NEW YORK—After starting the month of December with four straight 30-point blowouts, Duke will close out 2018 with another top-15 showdown.

The second-ranked Blue Devils, who are plenty accustomed to dealing with premier opponents this year, will take on undefeated No. 12 Texas Tech Thursday at 7 p.m. at Madison Square Garden. While Duke has a 2-1 ledger against top-10 teams this season, the Red Raiders are hoping to bolster their resume after playing the fourth-easiest schedule amongst NCAA Division I teams thus far according to

"They’re a great team—undefeated, veteran team and tough," junior captain Jack White said. "They have a lot of really good players. We’re going to have to be on our A game and do everything in our control to make ourselves ready."

Despite starting four freshmen, the Blue Devils (10-1) have risen to the occasion when playing on the nation's biggest stages this season. Duke took the college basketball world by storm when it completed a 34-point thrashing of then-No. 2 Kentucky in the Champions Classic Nov. 6. Two weeks later in Maui, the Blue Devils cruised past then-No. 8 Auburn and mounted a 16-point second-half comeback against then-No. 3 Gonzaga before falling in the final seconds.

On the flip side, Texas Tech (10-0) has faced just a pair of Power 5 opponents this season, comfortably taking down Southern California and Nebraska on consecutive days en route to a Hall of Fame Classic title in Kansas City. The Red Raiders also beat Memphis at a neutral site in Miami earlier this month, but they will encounter an entirely different level of competition Thursday.

After missing five shots in the final minute against Gonzaga, R.J. Barrett has continued to attack the interior and has emerged as one of the most dominant all-around offensive players in the country over the last month. Since returning from Maui, Barrett has averaged 26.4 points on an efficient 59.3 percent conversion rate, and has added 8.8 rebounds and 4.2 assists per contest, part of the reason why his team is fifth in the nation in scoring with 93.6 points per game.

"After Maui, with our entire team, we talked about how we can get better at sharing the ball and defensively, and you get better if you practice," head coach Mike Krzyzewski said. "When we had six games in 15 days and all that travel, with a young team, your habits are not there yet, and you have to keep reinforcing them, so since Maui, we’ve really worked hard defensively and sharing the ball. The guys are doing a good job with it."

Texas Tech will look to counter with its own dynamic playmaker in 6-foot-6 sophomore guard Jarrett Culver. Culver leads the Red Raiders in points, rebounds and assists with 19.1, 5.7 and 4.5 per contest, respectively, and despite not facing top talent yet this season, playing in the spotlight will be nothing new for the Lubbock, Texas, native—Culver averaged more than 20 minutes per game during last season's Elite Eight run. 
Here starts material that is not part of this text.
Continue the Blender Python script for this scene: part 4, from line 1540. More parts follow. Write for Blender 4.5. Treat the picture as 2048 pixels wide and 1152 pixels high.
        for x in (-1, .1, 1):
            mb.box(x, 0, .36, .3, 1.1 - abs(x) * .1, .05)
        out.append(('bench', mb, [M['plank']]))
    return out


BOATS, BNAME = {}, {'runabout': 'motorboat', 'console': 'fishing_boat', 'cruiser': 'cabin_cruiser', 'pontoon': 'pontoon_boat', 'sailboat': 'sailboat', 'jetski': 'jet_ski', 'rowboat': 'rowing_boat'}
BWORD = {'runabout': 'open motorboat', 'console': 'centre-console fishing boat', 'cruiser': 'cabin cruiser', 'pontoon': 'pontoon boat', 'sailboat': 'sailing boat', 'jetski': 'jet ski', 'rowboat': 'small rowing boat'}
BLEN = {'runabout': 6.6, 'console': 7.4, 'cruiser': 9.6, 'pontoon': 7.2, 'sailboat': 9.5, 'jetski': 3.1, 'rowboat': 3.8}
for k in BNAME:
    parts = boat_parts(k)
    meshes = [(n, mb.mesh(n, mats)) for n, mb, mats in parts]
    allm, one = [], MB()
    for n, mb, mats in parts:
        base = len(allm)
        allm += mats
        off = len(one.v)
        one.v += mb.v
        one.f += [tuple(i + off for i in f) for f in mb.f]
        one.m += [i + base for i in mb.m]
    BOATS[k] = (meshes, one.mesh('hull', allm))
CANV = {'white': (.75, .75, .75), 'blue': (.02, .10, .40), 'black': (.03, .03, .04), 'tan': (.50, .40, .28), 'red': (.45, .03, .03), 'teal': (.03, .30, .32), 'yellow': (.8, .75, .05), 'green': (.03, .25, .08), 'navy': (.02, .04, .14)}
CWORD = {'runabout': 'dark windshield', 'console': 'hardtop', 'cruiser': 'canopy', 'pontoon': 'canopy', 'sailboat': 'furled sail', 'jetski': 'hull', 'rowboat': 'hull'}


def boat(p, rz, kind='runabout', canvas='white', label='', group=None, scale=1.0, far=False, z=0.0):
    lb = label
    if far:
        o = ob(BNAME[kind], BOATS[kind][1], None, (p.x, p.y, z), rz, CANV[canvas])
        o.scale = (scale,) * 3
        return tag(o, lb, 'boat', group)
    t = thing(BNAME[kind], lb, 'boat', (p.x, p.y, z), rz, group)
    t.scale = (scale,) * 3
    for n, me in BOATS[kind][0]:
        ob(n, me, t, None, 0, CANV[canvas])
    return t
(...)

The Red Raiders are the nation's top defensive unit according to, and the addition of graduate transfer Tariq Owens has bolstered their interior presence. The 6-foot-10 forward averages 2.7 blocks and 5.3 rebounds per contest, but will face a tough task with 285-pound Zion Williamson in the post as well as the veteran tandem of Marques Bolden and Javin DeLaurier. 

"They’re a good defensive team, so we just have to go in and play our game," Barrett said. "It’s going to be a big test in Madison Square Garden, and we’ll see what happens."
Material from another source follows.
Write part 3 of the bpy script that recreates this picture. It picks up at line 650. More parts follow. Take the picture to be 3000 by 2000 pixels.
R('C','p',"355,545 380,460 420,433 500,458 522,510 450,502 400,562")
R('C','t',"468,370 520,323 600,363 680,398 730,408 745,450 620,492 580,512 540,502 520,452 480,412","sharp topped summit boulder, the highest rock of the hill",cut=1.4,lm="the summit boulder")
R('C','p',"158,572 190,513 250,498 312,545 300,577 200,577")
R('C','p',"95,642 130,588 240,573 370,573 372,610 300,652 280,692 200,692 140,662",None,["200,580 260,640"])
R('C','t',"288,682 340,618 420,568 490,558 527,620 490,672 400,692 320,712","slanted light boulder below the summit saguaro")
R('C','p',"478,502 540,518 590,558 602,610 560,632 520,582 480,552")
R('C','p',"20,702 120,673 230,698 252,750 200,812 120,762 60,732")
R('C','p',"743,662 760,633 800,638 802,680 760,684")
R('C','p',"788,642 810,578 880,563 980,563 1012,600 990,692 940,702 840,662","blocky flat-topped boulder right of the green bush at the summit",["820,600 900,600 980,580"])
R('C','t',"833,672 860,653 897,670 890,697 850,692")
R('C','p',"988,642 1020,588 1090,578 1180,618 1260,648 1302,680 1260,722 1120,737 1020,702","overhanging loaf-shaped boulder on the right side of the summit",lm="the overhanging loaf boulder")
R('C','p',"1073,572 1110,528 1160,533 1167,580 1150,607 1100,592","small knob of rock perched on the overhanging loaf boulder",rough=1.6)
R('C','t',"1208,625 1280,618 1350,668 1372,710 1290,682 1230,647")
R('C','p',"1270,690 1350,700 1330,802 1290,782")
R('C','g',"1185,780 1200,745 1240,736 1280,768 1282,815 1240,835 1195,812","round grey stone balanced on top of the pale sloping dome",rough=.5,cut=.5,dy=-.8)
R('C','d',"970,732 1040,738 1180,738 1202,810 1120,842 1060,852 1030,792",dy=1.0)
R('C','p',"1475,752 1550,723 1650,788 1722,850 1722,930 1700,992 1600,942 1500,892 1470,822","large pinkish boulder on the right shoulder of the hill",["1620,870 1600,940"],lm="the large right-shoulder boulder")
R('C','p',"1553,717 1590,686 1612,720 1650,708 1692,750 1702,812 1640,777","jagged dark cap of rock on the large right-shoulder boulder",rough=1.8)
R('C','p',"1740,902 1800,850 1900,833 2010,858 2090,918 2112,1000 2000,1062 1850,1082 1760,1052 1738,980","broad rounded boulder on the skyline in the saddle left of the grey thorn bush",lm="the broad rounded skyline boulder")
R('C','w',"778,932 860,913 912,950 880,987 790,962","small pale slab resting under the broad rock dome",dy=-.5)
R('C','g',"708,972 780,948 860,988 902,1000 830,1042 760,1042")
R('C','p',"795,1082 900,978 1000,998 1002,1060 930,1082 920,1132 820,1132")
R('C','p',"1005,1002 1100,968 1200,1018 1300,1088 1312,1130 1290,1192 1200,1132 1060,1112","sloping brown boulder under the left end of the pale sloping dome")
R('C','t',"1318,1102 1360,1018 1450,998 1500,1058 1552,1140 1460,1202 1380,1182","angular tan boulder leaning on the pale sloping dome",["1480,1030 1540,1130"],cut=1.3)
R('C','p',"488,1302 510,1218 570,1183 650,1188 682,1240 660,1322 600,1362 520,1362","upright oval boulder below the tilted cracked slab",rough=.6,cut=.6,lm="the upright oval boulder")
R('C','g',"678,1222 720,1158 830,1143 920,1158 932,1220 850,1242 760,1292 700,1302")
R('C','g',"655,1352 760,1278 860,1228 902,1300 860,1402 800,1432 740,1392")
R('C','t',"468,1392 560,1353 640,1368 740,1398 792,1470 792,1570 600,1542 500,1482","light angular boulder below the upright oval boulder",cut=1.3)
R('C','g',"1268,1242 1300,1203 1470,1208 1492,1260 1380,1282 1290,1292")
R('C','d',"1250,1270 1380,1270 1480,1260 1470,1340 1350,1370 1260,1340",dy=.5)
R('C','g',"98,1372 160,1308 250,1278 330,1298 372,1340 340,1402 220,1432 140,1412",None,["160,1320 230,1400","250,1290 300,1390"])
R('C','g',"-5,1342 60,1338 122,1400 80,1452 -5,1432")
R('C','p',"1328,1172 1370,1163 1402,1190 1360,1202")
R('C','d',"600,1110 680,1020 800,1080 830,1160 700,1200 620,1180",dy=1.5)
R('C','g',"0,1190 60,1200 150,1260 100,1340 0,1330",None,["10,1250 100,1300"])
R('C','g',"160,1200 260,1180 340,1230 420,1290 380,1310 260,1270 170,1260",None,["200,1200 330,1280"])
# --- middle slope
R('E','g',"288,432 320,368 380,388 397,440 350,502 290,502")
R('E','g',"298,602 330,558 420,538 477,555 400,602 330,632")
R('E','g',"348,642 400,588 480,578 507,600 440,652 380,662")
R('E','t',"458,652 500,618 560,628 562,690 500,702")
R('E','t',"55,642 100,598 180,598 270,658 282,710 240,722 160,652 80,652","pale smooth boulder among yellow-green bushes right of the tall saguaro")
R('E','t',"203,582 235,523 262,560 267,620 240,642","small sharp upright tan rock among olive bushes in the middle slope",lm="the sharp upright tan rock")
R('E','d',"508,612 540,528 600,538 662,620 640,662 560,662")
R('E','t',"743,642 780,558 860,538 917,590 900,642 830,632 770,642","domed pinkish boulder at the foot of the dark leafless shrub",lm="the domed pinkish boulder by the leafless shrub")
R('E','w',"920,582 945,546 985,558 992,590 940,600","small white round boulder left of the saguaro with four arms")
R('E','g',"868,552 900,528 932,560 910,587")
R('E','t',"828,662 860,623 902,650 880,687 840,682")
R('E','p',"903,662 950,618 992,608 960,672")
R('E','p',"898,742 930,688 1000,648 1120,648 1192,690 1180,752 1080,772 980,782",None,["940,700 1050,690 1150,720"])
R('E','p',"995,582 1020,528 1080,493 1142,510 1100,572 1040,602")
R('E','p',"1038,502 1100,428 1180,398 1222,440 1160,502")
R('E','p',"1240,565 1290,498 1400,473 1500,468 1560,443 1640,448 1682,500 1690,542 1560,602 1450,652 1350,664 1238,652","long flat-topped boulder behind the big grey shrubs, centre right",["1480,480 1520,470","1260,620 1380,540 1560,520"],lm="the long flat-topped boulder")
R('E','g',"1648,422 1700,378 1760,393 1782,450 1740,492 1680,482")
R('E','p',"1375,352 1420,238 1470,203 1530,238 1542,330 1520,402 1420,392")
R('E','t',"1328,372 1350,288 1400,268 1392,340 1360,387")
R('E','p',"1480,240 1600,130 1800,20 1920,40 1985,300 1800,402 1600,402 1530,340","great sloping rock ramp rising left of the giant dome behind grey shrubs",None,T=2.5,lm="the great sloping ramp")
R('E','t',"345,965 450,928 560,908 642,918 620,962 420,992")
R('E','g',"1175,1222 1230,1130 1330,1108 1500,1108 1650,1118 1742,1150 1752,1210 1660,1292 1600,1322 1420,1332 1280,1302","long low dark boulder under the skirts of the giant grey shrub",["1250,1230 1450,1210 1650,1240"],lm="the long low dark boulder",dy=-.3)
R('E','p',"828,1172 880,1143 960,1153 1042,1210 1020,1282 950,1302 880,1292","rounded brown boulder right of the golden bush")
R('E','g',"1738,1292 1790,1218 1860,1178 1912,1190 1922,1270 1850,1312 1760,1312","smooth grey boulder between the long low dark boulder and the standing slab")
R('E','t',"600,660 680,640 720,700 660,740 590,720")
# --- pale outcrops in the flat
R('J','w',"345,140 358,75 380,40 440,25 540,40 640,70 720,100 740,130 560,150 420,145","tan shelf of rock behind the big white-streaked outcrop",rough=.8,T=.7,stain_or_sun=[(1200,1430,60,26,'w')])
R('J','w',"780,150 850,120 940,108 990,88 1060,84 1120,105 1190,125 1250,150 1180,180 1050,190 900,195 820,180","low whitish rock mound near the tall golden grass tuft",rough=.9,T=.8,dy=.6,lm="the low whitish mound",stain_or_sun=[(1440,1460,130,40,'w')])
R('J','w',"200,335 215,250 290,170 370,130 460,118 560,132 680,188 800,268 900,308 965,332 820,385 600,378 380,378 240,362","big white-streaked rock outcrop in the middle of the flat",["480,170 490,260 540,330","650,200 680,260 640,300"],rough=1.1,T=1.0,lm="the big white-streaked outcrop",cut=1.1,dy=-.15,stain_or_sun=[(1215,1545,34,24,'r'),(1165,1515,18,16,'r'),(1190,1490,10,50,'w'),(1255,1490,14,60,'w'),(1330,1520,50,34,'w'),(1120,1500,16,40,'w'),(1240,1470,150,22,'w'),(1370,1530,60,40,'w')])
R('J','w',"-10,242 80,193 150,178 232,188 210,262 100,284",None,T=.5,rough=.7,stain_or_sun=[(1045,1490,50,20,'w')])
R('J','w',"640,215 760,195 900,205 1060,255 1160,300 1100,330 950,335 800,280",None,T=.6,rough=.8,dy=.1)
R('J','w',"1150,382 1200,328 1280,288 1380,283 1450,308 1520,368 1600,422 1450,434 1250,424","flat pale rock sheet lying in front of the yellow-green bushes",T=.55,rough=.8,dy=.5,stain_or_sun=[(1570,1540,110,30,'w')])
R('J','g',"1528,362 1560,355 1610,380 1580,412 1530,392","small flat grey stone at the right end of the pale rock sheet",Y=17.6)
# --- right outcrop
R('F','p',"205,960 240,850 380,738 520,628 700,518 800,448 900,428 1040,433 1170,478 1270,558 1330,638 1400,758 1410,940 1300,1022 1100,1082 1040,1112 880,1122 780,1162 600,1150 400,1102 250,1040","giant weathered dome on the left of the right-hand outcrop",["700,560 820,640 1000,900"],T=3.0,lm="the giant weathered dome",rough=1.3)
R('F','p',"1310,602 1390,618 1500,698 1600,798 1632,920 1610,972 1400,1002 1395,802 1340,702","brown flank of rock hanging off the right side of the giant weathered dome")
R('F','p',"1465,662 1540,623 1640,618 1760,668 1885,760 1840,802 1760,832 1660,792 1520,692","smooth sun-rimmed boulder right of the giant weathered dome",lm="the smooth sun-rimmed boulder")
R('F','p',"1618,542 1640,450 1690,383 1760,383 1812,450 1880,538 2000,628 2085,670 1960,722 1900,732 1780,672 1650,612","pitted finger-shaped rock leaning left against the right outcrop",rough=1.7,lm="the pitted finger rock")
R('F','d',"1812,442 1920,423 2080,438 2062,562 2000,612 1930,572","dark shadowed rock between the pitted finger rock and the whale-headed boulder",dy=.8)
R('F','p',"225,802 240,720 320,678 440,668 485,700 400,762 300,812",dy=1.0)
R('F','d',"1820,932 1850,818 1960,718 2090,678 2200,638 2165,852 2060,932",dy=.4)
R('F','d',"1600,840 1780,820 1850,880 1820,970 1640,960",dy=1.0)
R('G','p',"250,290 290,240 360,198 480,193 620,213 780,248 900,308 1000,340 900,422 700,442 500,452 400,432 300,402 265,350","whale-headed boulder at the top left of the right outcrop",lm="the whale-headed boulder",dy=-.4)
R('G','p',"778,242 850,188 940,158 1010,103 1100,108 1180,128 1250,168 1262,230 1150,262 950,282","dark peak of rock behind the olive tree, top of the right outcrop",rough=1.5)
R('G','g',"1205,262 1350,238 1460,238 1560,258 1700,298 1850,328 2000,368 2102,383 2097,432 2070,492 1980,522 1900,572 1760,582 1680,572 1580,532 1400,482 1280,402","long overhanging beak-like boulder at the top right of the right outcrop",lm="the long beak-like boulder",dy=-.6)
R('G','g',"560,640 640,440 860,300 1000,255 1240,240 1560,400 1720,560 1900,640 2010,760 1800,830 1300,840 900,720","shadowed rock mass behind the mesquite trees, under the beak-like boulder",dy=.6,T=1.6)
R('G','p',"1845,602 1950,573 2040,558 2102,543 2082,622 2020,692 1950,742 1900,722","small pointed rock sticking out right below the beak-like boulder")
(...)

Owens has had success against the Blue Devils before. His 17-point, four-rebound performance against Duke Feb. 3, 2017 as a member of St. John's was a crucial part of his former team's 81-77 upset of the Blue Devils at Madison Square Garden. 

Despite being hailed as "Cameron North"—Duke owns a 29-11 record at Madison Square Garden during the Coach K era—the Blue Devils have struggled at the World's Most Famous Arena lately. Duke has emerged victorious in just one of its last four contests at the Garden, with the lone victory coming in an 84-74 win against Florida Dec. 6, 2016.   

"It’s every kid’s dream to play in the Garden. It’s every coach’s dream to coach in the Garden. It’s still a thrill for me to go there, and the ball bounces and sounds different. The public address system sounds different," Krzyzewski said. "Probably at 2 or 3 o’clock in the morning, the basketball gods play pickup there when there’s no room in Cameron. It’s one of those places that it’s an honor, it’s a thrill to be there."